In June 1940, Congress and President Franklin D. Roosevelt agreed on a bill that struck them at the time as quite reasonable and prudent given the rise of fascism in Europe and the growing strength of communist movements elsewhere. It was called the Alien Registration Act, or the Smith Act, after U.S. Rep. Howard Smith (D-Va.), who pushed it into law. Much like the current National Defense Authorization Act of 2012, which is cruising through Congress and headed to a newly receptive White House, the Smith Act contained a provision that gutted a basic civil right that Americans take for granted.

And that’s the lesson Washington needs to heed.

Analysts from the American Civil Liberties Union and Human Rights Watch, among others, argue that the NDAA, which for the most part authorizes funding for defense programs, also grants the military the right to indefinitely detain anyone anywhere, including U.S. citizens arrested on American soil, if military officials suspect the person is involved in or supporting terrorism.

No judicial review, just arrest and detention until the war on terror is over.

Beyond the problematic issue of using the U.S. military for, in essence, domestic police actions, the NDAA provisions don’t define what constitutes supporting terrorism, or set a threshold for suspicion. Hiding a bomb? Sending some money? Reading a treatise? Stating the opinion that, given U.S. policies over the years, one can understand the emotions behind those seeking to destroy the United States? Would understanding the enemy constitute a show of support?

Who knows? It’s a vague, but sweeping, bit of law, granting an abominable amount of power to the military—and, by extension, to the commander in chief.

One can easily imagine the legal and political fights down the road that will be required to undo this particularly onerous transfer of power from the courts to the military, and of rights from the individual to the state. Obama has acknowledged the problems, and initially indicated he would veto the measure. Now, though, he seems ready to sign it, abandoning principle for expediency by asserting the government’s right, through the military, to imprison citizens based on suspicion and without
judicial overview.

The 1940 Smith Act was primarily an effort by the U.S. government to force non-citizens to register, a defensible bit of bureaucracy for a government wanting to know who was in the country.
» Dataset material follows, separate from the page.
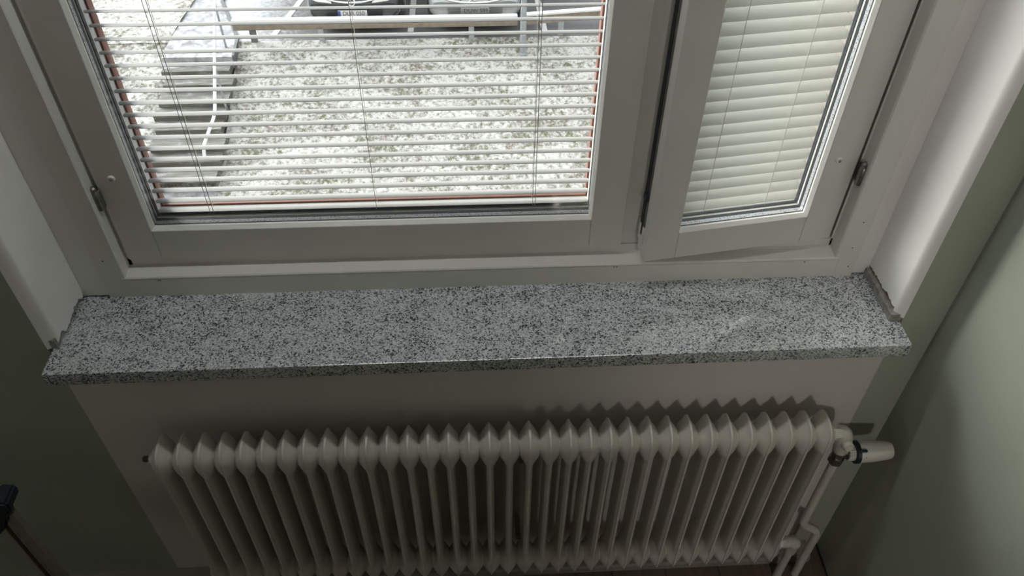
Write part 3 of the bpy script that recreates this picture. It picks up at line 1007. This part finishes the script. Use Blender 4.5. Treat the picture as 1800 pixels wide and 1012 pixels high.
# timber guard rails
def rail(label, ax, ay, az, bx, by, bz, mat, posts):
    r = empty('guard_rail', ((ax+bx)/2, (ay+by)/2, ZG))
    tag(r, label, 'guard rail')
    I = Matrix.Translation((-(ax+bx)/2, -(ay+by)/2, -ZG))
    d = Vector((bx-ax, by-ay, bz-az)); L = d.length
    Rm = Matrix.Translation((ax, ay, az)) @ d.to_track_quat('X', 'Z').to_matrix().to_4x4()
    bm = bmesh.new(); add_box(bm, 0, L, -0.03, 0.035, -0.15, 0.0, bevel=0.006); bm.transform(Rm)
    beam = obj('beam', bm, mat, r); beam.matrix_parent_inverse = I
    bm = bmesh.new(); add_box(bm, 0.0, L, -0.032, 0.075, 0.0, 0.045, bevel=0.014, seg=2); bm.transform(Rm)
    o = obj('snow_cap', bm, M['snow'], r, True); o.matrix_parent_inverse = I; o['label'] = 'white snow lying on the beam'
    for (px, pm, pw2) in posts:
        t = (px-ax)/(bx-ax); py = ay + t*(by-ay)
        zb = zl(py)-0.2
        bm = bmesh.new(); add_box(bm, px-pw2, px+pw2, py-0.025, py+0.03, zb, az + t*(bz-az) - 0.151, bevel=0.005)
        o = obj('post', bm, pm, r); o.matrix_parent_inverse = I
    return r
rail('long weathered timber guard rail topped with snow before the two cars', -3.43, 12.82, ZG+0.375, 1.68, 12.80, ZG+0.395, M['timber'],
     ((-3.10, M['post_dark'], 0.055), (-1.88, M['galv'], 0.05), (0.84, M['galv'], 0.05)))
rail('short brown guard rail beyond the pale pole at the right', 1.76, 12.82, ZG+0.40, 3.6, 12.96, ZG+0.45, M['timber'],
     ((2.49, M['galv'], 0.05),))
# pale pole
pole = empty('lamp_post', (1.765, 12.45, zl(12.45)))
tag(pole, 'tall pale grey steel pole standing in the lawn beside the silver car', 'pole')
PI_ = Matrix.Translation((-1.765, -12.45, -zl(12.45)))
bm = bmesh.new(); add_tube(bm, [(1.765, 12.45, zl(12.45)-0.2), (1.765, 12.45, 0.5)], [0.055, 0.04], 14)
obj('shaft', bm, M['galv'], pole, True).matrix_parent_inverse = PI_
bm = bmesh.new(); add_lathe(bm, [(-0.2, 0.07), (0.02, 0.07), (0.04, 0.058)], (1.765, 12.45, zl(12.45)), (0, 0, 1), 14)
obj('base_collar', bm, M['galv'], pole, True).matrix_parent_inverse = PI_

# ------------------------------------------------------------------ cars
def text_mesh(txt, size, mat):
    cu = bpy.data.curves.new('lettering', 'FONT')
    cu.body = txt; cu.size = size; cu.extrude = 0.0015; cu.align_x = 'CENTER'; cu.align_y = 'CENTER'
    o = bpy.data.objects.new('lettering', cu)
    COL.objects.link(o)
    dg = bpy.context.evaluated_depsgraph_get()
    me = bpy.data.meshes.new_from_object(o.evaluated_get(dg))
    bpy.data.objects.remove(o); bpy.data.curves.remove(cu)
    me.name = 'lettering'
    me.materials.clear(); me.materials.append(mat)
    return me

def loft(bm, stations, mi=0):
    rings = [[bm.verts.new(p) for p in st] for st in stations]
    n = len(rings[0])
    for a, b in zip(rings, rings[1:]):
        for k in range(n):
            bm.faces.new([a[k], a[(k+1) % n], b[(k+1) % n], b[k]])
    bm.faces.new(rings[0][::-1]); bm.faces.new(rings[-1])

def half_ring(y, w, zlow, zmid, zsh, ztop, wtop, crown):
    pts = [(-w*0.86, zlow), (-w, zlow+0.12), (-w*1.0, zmid), (-w*0.97, zsh), (-wtop, ztop), (-wtop*0.5, ztop+crown*0.75), (0, ztop+crown)]
    full = pts + [(-x, z) for x, z in pts[-2::-1]]
    return [(x, y, z) for x, z in full]

def make_car(label, x, y, paint, plate_txt, blue_band, style):
    car = empty('car', (x, y, ZG))
    tag(car, label, 'car')
    def part(name, bm, mat, smooth=True, parent=None, label=None):
        o = obj(name, bm, mat, parent or car, smooth)
        if label: o['label'] = label
        return o
    hw = 0.86
    bm = bmesh.new()
    def nose(y0, w, zlo, zsh, ztop, wtop, cr):   # plan-curved front
        ring = half_ring(0, w, zlo, (zlo+zsh)/2+0.05, zsh, ztop, wtop, cr)
        return [(px, y0 + 0.20*(abs(px)/hw)**2.6, pz) for px, _, pz in ring]
    st = [nose(0.03, 0.74, 0.24, 0.50, 0.53, 0.60, 0.008),
          nose(0.00, 0.78, 0.20, 0.50, 0.545, 0.62, 0.01),
          nose(0.03, 0.82, 0.18, 0.54, 0.585, 0.62, 0.015),
          nose(0.10, 0.84, 0.18, 0.60, 0.665, 0.64, 0.025),
          nose(0.30, 0.86, 0.18, 0.68, 0.755, 0.66, 0.035),
          nose(0.75, 0.87, 0.18, 0.75, 0.835, 0.68, 0.04),
          half_ring(1.35, 0.875, 0.18, 0.55, 0.83, 0.92, 0.70, 0.03),
          half_ring(2.4, 0.88, 0.18, 0.55, 0.86, 0.94, 0.74, 0.02),
          half_ring(3.6, 0.87, 0.18, 0.55, 0.87, 0.95, 0.74, 0.02),
          half_ring(4.2, 0.84, 0.22, 0.55, 0.86, 0.93, 0.68, 0.02),
          half_ring(4.45, 0.76, 0.30, 0.55, 0.78, 0.84, 0.60, 0.01)]
    loft(bm, st)
    body = part('body', bm, paint)
    bm = bmesh.new()
    loft(bm, [half_ring(1.15, 0.72, 0.88, 0.89, 0.90, 0.905, 0.66, 0.01), half_ring(1.55, 0.73, 0.88, 0.98, 1.08, 1.14, 0.62, 0.02), half_ring(2.0, 0.74, 0.88, 1.05, 1.28, 1.39, 0.58, 0.03),
              half_ring(2.8, 0.75, 0.88, 1.05, 1.30, 1.42, 0.58, 0.03), half_ring(3.5, 0.74, 0.88, 1.05, 1.26, 1.37, 0.56, 0.03), half_ring(4.15, 0.68, 0.88, 0.92, 0.95, 0.97, 0.56, 0.01)])
    part('greenhouse', bm, M['car_glass'], label='dark glazed cabin')
    bm = bmesh.new()
    loft(bm, [half_ring(1.98, 0.60, 1.39, 1.392, 1.394, 1.40, 0.56, 0.03), half_ring(2.8, 0.61, 1.41, 1.415, 1.42, 1.43, 0.57, 0.03), half_ring(3.5, 0.59, 1.36, 1.365, 1.37, 1.38, 0.55, 0.03)])
    part('roof', bm, paint)
    for sx in (-1, 1):
        for yy in (0.85, 3.5):
            bm = bmesh.new()
            add_lathe(bm, [(-0.10, 0.22), (-0.10, 0.30), (-0.07, 0.32), (0.07, 0.32), (0.10, 0.30), (0.10, 0.22)], (sx*0.79, yy, 0.32), (1, 0, 0), 26)
            w = part('wheel', bm, M['tyre'])
            bm = bmesh.new(); add_lathe(bm, [(0.0, 0.20), (0.012, 0.20), (0.02, 0.05), (0.03, 0.04)], (sx*0.89, yy, 0.32), (sx, 0, 0), 18)
            part('rim', bm, M['alu'], parent=w)
        # headlamps
        bm = bmesh.new()
        pts = [(sx*0.36, 0.565), (sx*0.64, 0.570), (sx*0.77, 0.60), (sx*0.74, 0.66), (sx*0.56, 0.67), (sx*0.38, 0.63)]
        A = [bm.verts.new((px, 0.012 + 0.20*(abs(px)/hw)**2.6 + (pz-0.56)*0.42, pz)) for px, pz in pts]
        B = [bm.verts.new((px, 0.10 + 0.20*(abs(px)/hw)**2.6 + (pz-0.56)*0.42, pz)) for px, pz in pts]
        bm.faces.new(A); bm.faces.new(B[::-1])
        for i in range(len(pts)): bm.faces.new([A[i], A[(i+1) % len(pts)], B[(i+1) % len(pts)], B[i]])
        part('headlamp', bm, M['lamp_lens'], False)
    # grille
    gw, gz0, gz1 = style['grille']
    bm = bmesh.new()
    def gy(px, pz): return 0.20*(abs(px)/hw)**2.6 + max(0, pz-0.545)*0.62 - 0.004
    pts = [(-gw*0.92, gz0), (gw*0.92, gz0), (gw, gz1), (-gw, gz1)]
    A = [bm.verts.new((px, gy(px, pz), pz)) for px, pz in pts]; B = [bm.verts.new((px, gy(px, pz)+0.08, pz)) for px, pz in pts]
    bm.faces.new(A); bm.faces.new(B[::-1])
    for i in range(4): bm.faces.new([A[i], A[(i+1) % 4], B[(i+1) % 4], B[i]])
    gr = part('grille', bm, M['grille'], False)
    if style['bars']:
        for k in range(style['bars']):
            px = -gw*0.9 + 1.8*gw*k/(style['bars']-1)
            bm = bmesh.new()
            add_tube(bm, [(px, gy(px, gz0)-0.004, gz0+0.01), (px, gy(px, gz1)-0.004, gz1-0.01)], 0.004, 5)
            part('grille_bar', bm, M['alu'], parent=gr)
    if style['slash']:
        bm = bmesh.new()
        add_tube(bm, [(-0.15, gy(0, gz0)-0.012, gz0+0.005), (0.15, gy(0, gz1)-0.012, gz1-0.005)], 0.012, 6)
        part('diagonal_bar', bm, M['chrome'], parent=gr)
    # sky glint along the bonnet edge, put in as a chrome tube
    bm = bmesh.new()
    lw, lz = style['lip']
    P = []
    for k in range(21):
        px = -lw + 2*lw*k/20
        pz = lz + 0.05*(abs(px)/lw)**2.2
        P.append((px, gy(px, pz)-0.008, pz))
    add_tube(bm, P, [0.012 + 0.010*math.sin(math.pi*k/20) for k in range(21)], 8)
    part('sky_glint', bm, M['chrome'])
    # badge: ring with a small emblem inside
    bz = style['badge']
    bm = bmesh.new()
    R = 0.062
    n0 = Vector((0, -0.85, 0.52)).normalized(); ux = Vector((1, 0, 0)); uy = n0.cross(ux).normalized()*-1
    c = Vector((0, gy(0, bz)-0.028, bz))
    add_tube(bm, [c + ux*math.cos(2*math.pi*k/24)*R + uy*math.sin(2*math.pi*k/24)*R for k in range(25)], 0.009, 6, cap=False)
    add_tube(bm, [c - ux*R + n0*0.002, c + ux*R*0.2 + uy*0.012 + n0*0.002, c + ux*R], 0.008, 6)
    part('badge', bm, M['chrome'])
    # number plate
    bm = bmesh.new()
    add_box(bm, -0.26, 0.26, -0.028, -0.012, style['plate']-0.056, style['plate']+0.056, bevel=0.003)
    pl = part('number_plate', bm, style['plate_mat'], False)
    if blue_band:
        bm = bmesh.new(); add_box(bm, -0.258, -0.215, -0.0300, -0.0282, style['plate']-0.053, style['plate']+0.053)
        part('country_band', bm, M['plate_blue'], False, parent=pl, label='blue country band')
    me = text_mesh(plate_txt, 0.104, M['ink'])
    o = link('lettering', me, pl, (0.018, -0.0285, style['plate']), (math.radians(90), 0, 0))
    # lower air intake
    bm = bmesh.new(); add_box(bm, -0.5, 0.5, -0.006, 0.05, 0.23, 0.315, bevel=0.01); part('air_intake', bm, M['grille'], False)
    return car
make_car('dark grey car parked behind the snow-topped rail, left of the silver one', -1.300, 13.06, M['car_dark'], 'DUR 050', True,
         dict(grille=(0.40, 0.58, 0.70), bars=0, slash=False, lip=(0.47, 0.585), badge=0.60, plate=0.40, plate_mat=M['plate_white']))
make_car('silver car parked nose-in behind the rail beside the pale pole', 0.917, 13.06, M['car_silver'], 'DUW 599', False,
         dict(grille=(0.31, 0.555, 0.72), bars=17, slash=True, lip=(0.62, 0.56), badge=0.66, plate=0.42, plate_mat=M['car_silver']))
But it also contained a provision that called for prison and fines for anyone who “advocates, abets, advises, or teaches the duty, necessity, desirability, or propriety of overthrowing or destroying the government.”

In 1949, federal prosecutors argued that 12 leaders of the Communist Party-USA were guilty of doing just that through their teachings and writings. The men were not accused of any overt criminal acts, just of arguing beliefs. The government’s legal theory was essentially that communism called for the overthrow of capitalism, and thus the leaders of the Communist Party were seeking to overthrow the U.S. government.

After a rancorous trial that stretched from January into September, a jury took seven hours to convict Eugene Dennis and ten other defendants (one case was severed because of illness). The Supreme Court, in a decision written by Chief Justice Fred Vinson (among the worst jurists to ever lead the court), upheld the convictions in 1951, and off to prison the 11 men went. Scores of other prosecutions ensued as the federal government began dismantling the CPUSA from the top down.

A later case led the Warren Court in 1957 to essentially reverse the Dennis v. U.S. decision, but the damage had been done. Eleven of the top American communist leaders served prison sentences, and the CPUSA was effectively destroyed. Not by a debate in the democratic market of ideas, but by intimidation, and imprisonment, over beliefs.

This is neither an endorsement of communism nor acts of terror. Rather, it is a call for saner heads to prevail in Washington and for President Obama to support a key element of our constitutional freedoms: The right to a speedy trial in a court of law instead of secret jails and military detentions based on vague accusations of risks to national security.

Though there might be another unintended consequence in this threat to our civil liberties. If it’s true that the terrorists hate us for our freedoms, the signing of NDAA would give them one less thing to hate us for.